DATASET CONTENT:

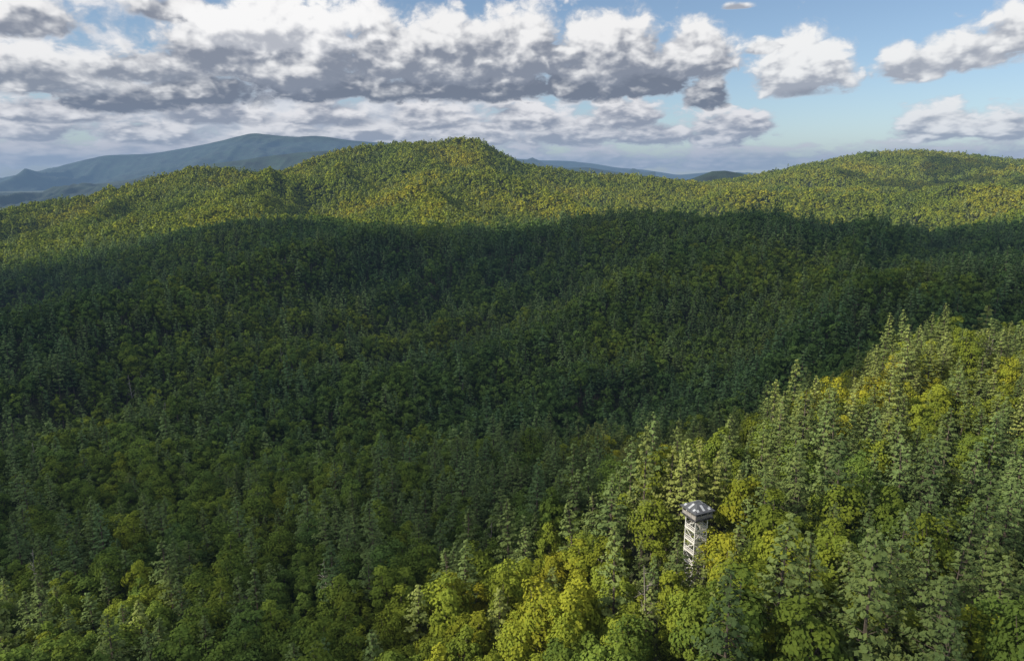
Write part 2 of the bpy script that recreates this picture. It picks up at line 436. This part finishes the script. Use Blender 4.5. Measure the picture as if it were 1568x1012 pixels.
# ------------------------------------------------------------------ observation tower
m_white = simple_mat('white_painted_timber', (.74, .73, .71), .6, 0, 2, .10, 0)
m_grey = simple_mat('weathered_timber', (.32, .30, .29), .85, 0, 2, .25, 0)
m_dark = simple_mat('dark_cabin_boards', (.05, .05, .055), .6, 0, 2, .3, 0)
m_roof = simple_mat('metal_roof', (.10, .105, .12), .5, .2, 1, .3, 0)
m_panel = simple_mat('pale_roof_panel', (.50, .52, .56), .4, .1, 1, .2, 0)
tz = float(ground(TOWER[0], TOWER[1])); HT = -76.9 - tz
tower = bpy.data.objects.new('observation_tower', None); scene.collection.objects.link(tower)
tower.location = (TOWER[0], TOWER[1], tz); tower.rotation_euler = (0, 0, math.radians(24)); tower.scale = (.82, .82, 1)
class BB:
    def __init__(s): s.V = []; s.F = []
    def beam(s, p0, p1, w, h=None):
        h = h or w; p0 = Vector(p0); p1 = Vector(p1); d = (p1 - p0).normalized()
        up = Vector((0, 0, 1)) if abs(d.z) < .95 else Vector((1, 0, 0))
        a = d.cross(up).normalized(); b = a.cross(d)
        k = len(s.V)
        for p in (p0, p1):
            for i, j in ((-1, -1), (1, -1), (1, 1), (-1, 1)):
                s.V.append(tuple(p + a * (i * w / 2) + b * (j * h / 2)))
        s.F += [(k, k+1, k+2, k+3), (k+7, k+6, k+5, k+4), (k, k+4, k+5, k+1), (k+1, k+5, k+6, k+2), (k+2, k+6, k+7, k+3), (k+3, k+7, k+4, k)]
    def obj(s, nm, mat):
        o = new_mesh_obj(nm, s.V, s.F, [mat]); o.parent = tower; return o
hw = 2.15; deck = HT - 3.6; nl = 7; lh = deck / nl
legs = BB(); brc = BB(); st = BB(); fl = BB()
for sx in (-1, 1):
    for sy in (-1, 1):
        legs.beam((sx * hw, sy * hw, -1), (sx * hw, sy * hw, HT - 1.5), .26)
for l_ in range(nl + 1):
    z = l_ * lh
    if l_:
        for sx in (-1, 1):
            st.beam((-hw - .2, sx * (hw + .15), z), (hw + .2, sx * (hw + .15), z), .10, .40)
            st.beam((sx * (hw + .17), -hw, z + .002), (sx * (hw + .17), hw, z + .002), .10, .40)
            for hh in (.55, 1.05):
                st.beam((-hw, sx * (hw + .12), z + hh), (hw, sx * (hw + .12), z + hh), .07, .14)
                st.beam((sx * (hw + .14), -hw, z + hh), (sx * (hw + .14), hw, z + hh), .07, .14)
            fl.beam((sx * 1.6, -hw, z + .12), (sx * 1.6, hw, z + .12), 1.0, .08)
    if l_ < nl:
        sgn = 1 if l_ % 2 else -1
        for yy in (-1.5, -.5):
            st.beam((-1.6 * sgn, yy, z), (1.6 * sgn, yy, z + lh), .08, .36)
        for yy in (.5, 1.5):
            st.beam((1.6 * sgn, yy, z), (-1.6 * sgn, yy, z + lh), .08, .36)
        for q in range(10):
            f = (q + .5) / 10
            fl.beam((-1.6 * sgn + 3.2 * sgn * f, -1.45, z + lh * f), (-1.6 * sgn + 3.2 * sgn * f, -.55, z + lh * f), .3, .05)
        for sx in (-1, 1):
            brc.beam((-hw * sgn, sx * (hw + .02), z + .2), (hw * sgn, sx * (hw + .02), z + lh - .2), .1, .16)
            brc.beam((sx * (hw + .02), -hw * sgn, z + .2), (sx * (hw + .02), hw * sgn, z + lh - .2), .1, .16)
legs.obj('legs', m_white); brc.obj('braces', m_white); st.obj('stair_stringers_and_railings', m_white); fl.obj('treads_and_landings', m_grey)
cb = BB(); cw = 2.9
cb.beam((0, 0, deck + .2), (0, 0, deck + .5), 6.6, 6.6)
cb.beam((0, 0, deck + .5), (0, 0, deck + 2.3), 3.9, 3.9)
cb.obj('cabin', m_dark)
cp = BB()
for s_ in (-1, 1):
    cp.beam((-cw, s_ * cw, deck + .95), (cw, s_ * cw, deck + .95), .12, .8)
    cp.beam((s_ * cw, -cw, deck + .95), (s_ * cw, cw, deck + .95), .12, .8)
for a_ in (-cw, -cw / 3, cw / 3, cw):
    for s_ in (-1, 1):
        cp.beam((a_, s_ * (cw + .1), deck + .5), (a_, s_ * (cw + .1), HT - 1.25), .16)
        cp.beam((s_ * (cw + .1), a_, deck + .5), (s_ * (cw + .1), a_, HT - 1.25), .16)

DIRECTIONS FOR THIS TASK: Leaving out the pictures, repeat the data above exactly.

OUTPUT OF THE EXERCISE:
Write part 2 of the bpy script that recreates this picture. It picks up at line 436. This part finishes the script. Use Blender 4.5. Measure the picture as if it were 1568x1012 pixels.
# ------------------------------------------------------------------ observation tower
m_white = simple_mat('white_painted_timber', (.74, .73, .71), .6, 0, 2, .10, 0)
m_grey = simple_mat('weathered_timber', (.32, .30, .29), .85, 0, 2, .25, 0)
m_dark = simple_mat('dark_cabin_boards', (.05, .05, .055), .6, 0, 2, .3, 0)
m_roof = simple_mat('metal_roof', (.10, .105, .12), .5, .2, 1, .3, 0)
m_panel = simple_mat('pale_roof_panel', (.50, .52, .56), .4, .1, 1, .2, 0)
tz = float(ground(TOWER[0], TOWER[1])); HT = -76.9 - tz
tower = bpy.data.objects.new('observation_tower', None); scene.collection.objects.link(tower)
tower.location = (TOWER[0], TOWER[1], tz); tower.rotation_euler = (0, 0, math.radians(24)); tower.scale = (.82, .82, 1)
class BB:
    def __init__(s): s.V = []; s.F = []
    def beam(s, p0, p1, w, h=None):
        h = h or w; p0 = Vector(p0); p1 = Vector(p1); d = (p1 - p0).normalized()
        up = Vector((0, 0, 1)) if abs(d.z) < .95 else Vector((1, 0, 0))
        a = d.cross(up).normalized(); b = a.cross(d)
        k = len(s.V)
        for p in (p0, p1):
            for i, j in ((-1, -1), (1, -1), (1, 1), (-1, 1)):
                s.V.append(tuple(p + a * (i * w / 2) + b * (j * h / 2)))
        s.F += [(k, k+1, k+2, k+3), (k+7, k+6, k+5, k+4), (k, k+4, k+5, k+1), (k+1, k+5, k+6, k+2), (k+2, k+6, k+7, k+3), (k+3, k+7, k+4, k)]
    def obj(s, nm, mat):
        o = new_mesh_obj(nm, s.V, s.F, [mat]); o.parent = tower; return o
hw = 2.15; deck = HT - 3.6; nl = 7; lh = deck / nl
legs = BB(); brc = BB(); st = BB(); fl = BB()
for sx in (-1, 1):
    for sy in (-1, 1):
        legs.beam((sx * hw, sy * hw, -1), (sx * hw, sy * hw, HT - 1.5), .26)
for l_ in range(nl + 1):
    z = l_ * lh
    if l_:
        for sx in (-1, 1):
            st.beam((-hw - .2, sx * (hw + .15), z), (hw + .2, sx * (hw + .15), z), .10, .40)
            st.beam((sx * (hw + .17), -hw, z + .002), (sx * (hw + .17), hw, z + .002), .10, .40)
            for hh in (.55, 1.05):
                st.beam((-hw, sx * (hw + .12), z + hh), (hw, sx * (hw + .12), z + hh), .07, .14)
                st.beam((sx * (hw + .14), -hw, z + hh), (sx * (hw + .14), hw, z + hh), .07, .14)
            fl.beam((sx * 1.6, -hw, z + .12), (sx * 1.6, hw, z + .12), 1.0, .08)
    if l_ < nl:
        sgn = 1 if l_ % 2 else -1
        for yy in (-1.5, -.5):
            st.beam((-1.6 * sgn, yy, z), (1.6 * sgn, yy, z + lh), .08, .36)
        for yy in (.5, 1.5):
            st.beam((1.6 * sgn, yy, z), (-1.6 * sgn, yy, z + lh), .08, .36)
        for q in range(10):
            f = (q + .5) / 10
            fl.beam((-1.6 * sgn + 3.2 * sgn * f, -1.45, z + lh * f), (-1.6 * sgn + 3.2 * sgn * f, -.55, z + lh * f), .3, .05)
        for sx in (-1, 1):
            brc.beam((-hw * sgn, sx * (hw + .02), z + .2), (hw * sgn, sx * (hw + .02), z + lh - .2), .1, .16)
            brc.beam((sx * (hw + .02), -hw * sgn, z + .2), (sx * (hw + .02), hw * sgn, z + lh - .2), .1, .16)
legs.obj('legs', m_white); brc.obj('braces', m_white); st.obj('stair_stringers_and_railings', m_white); fl.obj('treads_and_landings', m_grey)
cb = BB(); cw = 2.9
cb.beam((0, 0, deck + .2), (0, 0, deck + .5), 6.6, 6.6)
cb.beam((0, 0, deck + .5), (0, 0, deck + 2.3), 3.9, 3.9)
cb.obj('cabin', m_dark)
cp = BB()
for s_ in (-1, 1):
    cp.beam((-cw, s_ * cw, deck + .95), (cw, s_ * cw, deck + .95), .12, .8)
    cp.beam((s_ * cw, -cw, deck + .95), (s_ * cw, cw, deck + .95), .12, .8)
for a_ in (-cw, -cw / 3, cw / 3, cw):
    for s_ in (-1, 1):
        cp.beam((a_, s_ * (cw + .1), deck + .5), (a_, s_ * (cw + .1), HT - 1.25), .16)
        cp.beam((s_ * (cw + .1), a_, deck + .5), (s_ * (cw + .1), a_, HT - 1.25), .16)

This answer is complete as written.